* Un article de Pascal Tréhet et Eric Hervé, du 5 janvier 2017.
Un battement de cœur qui vient de loin.
L’Afrique dispose de traditions séculaires, comme une conscience pour construire une modernité équilibrée et durable.
Le travail de SeBa, artiste nzebi native de Koula-Moutou, chef-lieu de la province de l’Ogooué-Lolo au sud-est du Gabon, s’inscrit entre ces deux pôles. Il est moins celui d’un griot qu’une lecture sensible des faits de société. Aucune imprécation, aucune apocalypse romantiquement invoquée, cette artiste tradi-moderne réconforte, sa musique est un baume au cœur.
La longue histoire se lit ainsi dans l’instrumentation de son précédent opus de quatre titres Uchombè où, dans le titre Volema, le « mvet » de la culture fang se mêle avec les « ba kὸkὸ » – baguettes ou bâtons – qui sont aussi utilisés dans les rythmes L’gwala, Jembè, Bwiti… Arrêtons-nous un instant sur le mvet, instrument – une harpe-cithare – mais aussi rite d’enseignement porté par les diseurs de mvet mobilisés par l’avancée des connaissances nouvelles comme par la longue mémoire du peuple Fang. Tradition, oui, mais rénovante.
Kundu, nouvel album éclectique et authentique
Les thèmes actuels traités dans le nouvel album Kundu permettent à SeBa de s’adresser à des individus mais aussi à des groupes humains saisis dans un moment de leur histoire. Le panafricanisme sous-jacent à L’Kaghé na mbèmbi, filmé et mis en clip par David Mboussou parallèlement à la sortie officielle de l’album le 18 novembre 2016 à l’Institut Français du Gabon à Libreville, traite de l’ingérence des entités étrangères dans le continent africain. Mais aussi de celle d’un tiers dans un couple, preuve, s’il en fallait, qu’il en est des macrostructures comme des expériences de plus humbles périmètres. Tout peut se dire en gardant une mesure. Celle de l’Homme « Entre l’écorce et l’arbre tu ne mettras pas ton nez sans douleur ». Pareillement, Mama Africa s’adresse aussi bien au continent qu’à tous les individus de sexe féminin qui animent concrètement ces sociétés. Une vérité gênante pour certains.

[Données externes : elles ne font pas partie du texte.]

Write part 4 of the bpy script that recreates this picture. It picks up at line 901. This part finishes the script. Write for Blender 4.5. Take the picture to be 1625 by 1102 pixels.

Ce dernier-né de SeBa, Kundu est un album éclectique et authentique alliant traditions et modernité. Inspiré des cultures bantoues d’un Gabon éternel, chanté en puvi, akelé, myéné, en français et en nzebi, cet album world fusion jazz est la voie d’un renouveau africain naturel, clair, frais, limpide et ouvert sur le monde.
Il préfigure ce modèle alternatif, plus équilibré et durable qui, en écoutant nos voix ancestrales mais modernes, nous met en main la clé pour « trouver la solution ».